Anlass zur Klage hat der Beklagte dann nicht gegeben, wenn er sich vorprozessual so verhalten hat, dass der Kläger nicht davon ausgehen durfte, allein nach Anrufung des Prozessgerichts seinen Anspruch durchsetzen zu können.[218] Grundvoraussetzung dafür, dass der Beklagte Anlass zur Klageerhebung gegeben hat, ist damit, dass der Kläger ihn überhaupt zur Leistung aufgefordert hat und der Beklagte auf die Leistungsaufforderung nicht oder nicht adäquat reagiert hat. Ein Schuldner gibt keinen Anlass zur Klage i.S.d. § 93 ZPO, wenn er nicht an den Erben des Gläubigers leistet, bevor dieser ihm seine Erbenstellung nachgewiesen hat.[219]

 

Rz. 331

 

Hinweis

Dafür, dass keine Veranlassung zur Klageerhebung gegeben wurde, trifft den Beklagten die Darlegungs- und Beweislast.[220] Anderes gilt nur dann, wenn der Kläger auf künftige und wiederkehrende Leistung klagt oder wegen der Besorgnis der Nichterfüllung. In diesem Fall trägt der Kläger die Darlegungs- und Beweislast für die Veranlassung der Klage durch den Beklagten.[221]

 

Rz. 332

Eine Veranlassung zur Klageerhebung fehlt insbesondere dann, wenn der Anspruch zum Zeitpunkt der Rechtshängigkeit der Klage noch überhaupt nicht fällig oder sonst nicht durchsetzbar war. Auch wenn eine angemessene Prüfungs- und Regulierungsfrist noch nicht abgelaufen war, kann es an einem Anlass zur Klageerhebung fehlen.

 

Rz. 333

 

Hinweis

Hier muss insbesondere geprüft werden, ob dem Beklagten Zurückbehaltungsrechte zustehen. Solange ein solches Zurückbehaltungsrecht besteht und der Kläger dies in seiner Antragstellung nicht berücksichtigt, bedarf es keines Anerkenntnisses. Damit ist ein sofortiges Anerkenntnis auch noch möglich, wenn der Kläger seinen Antrag ändert oder das Zurückbehaltungsrecht erlischt.[222] Auch wenn die Klage zunächst unschlüssig war, ist ein sofortiges Anerkenntnis noch in dem Zeitpunkt möglich, in dem der Kläger seinen Vortrag nachbessert und die Klage schlüssig wird.[223] Im Übrigen zeigt sich eine breite Kasuistik der obergerichtlichen Rechtsprechung und in den Entscheidungen der erstinstanzlichen Gerichte, die im Einzelfall überprüft werden muss.[224]

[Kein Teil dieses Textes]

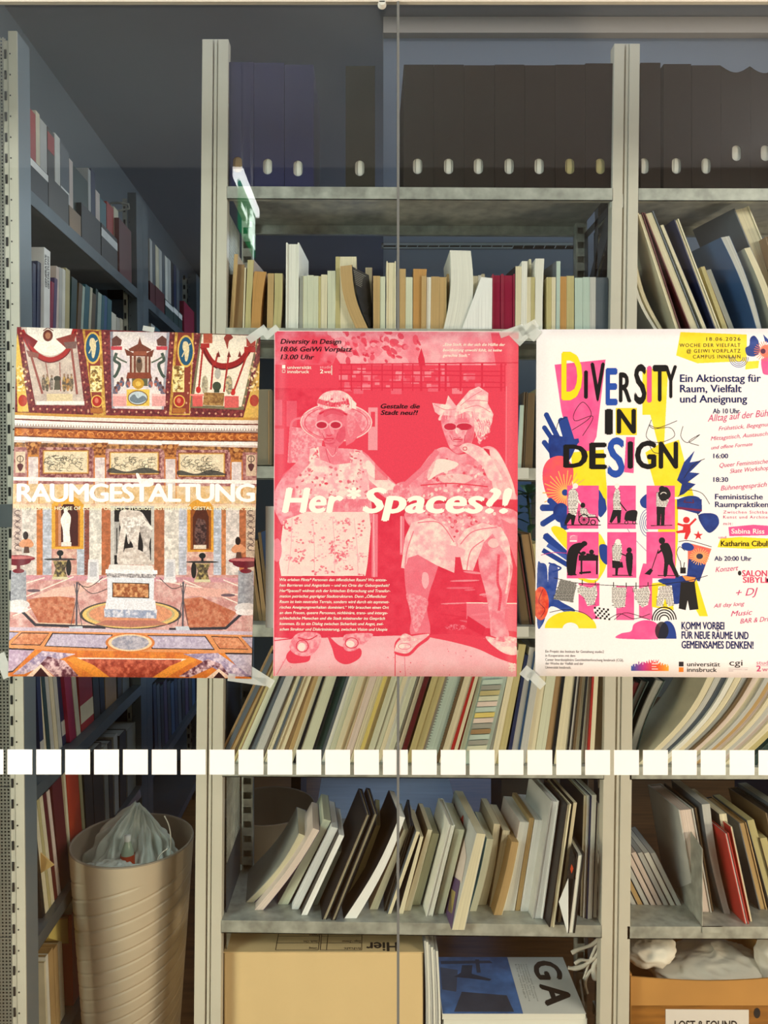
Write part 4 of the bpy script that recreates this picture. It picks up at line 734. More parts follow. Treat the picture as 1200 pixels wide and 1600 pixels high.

[214] OLG Saarbrücken OLGR 2009, 533.
[215] OLG Celle OLGR 2009, 319.
[216] LG Mannheim v. 9.6.2009 – 2 O 200/08 n.v.
[217] OLG Hamburg NJW 2009, 2318.
[218] OLG Düsseldorf NJW-RR 1993, 74; Zöller/Herget, ZPO, 32. Aufl., 2018, § 93 Rn 3.
[219] KG Berlin NJW-RR 2009, 1073; OLG Hamburg OLGR 2003, 101.
[220] OLG Frankfurt v. 3.4.2009 – 19 W 13/09 n.v.; OLG Düsseldorf NJW-RR 1993, 74.
[221] OLG Düsseldorf NJW-RR 1993, 74.
[222] S. hierzu BGH NJW-RR 2005, 1005.
[224] S. etwa die alphabetische Übersicht bei Zöller/Herget, ZPO, 32. Aufl., 2018, § 93 Rn 6.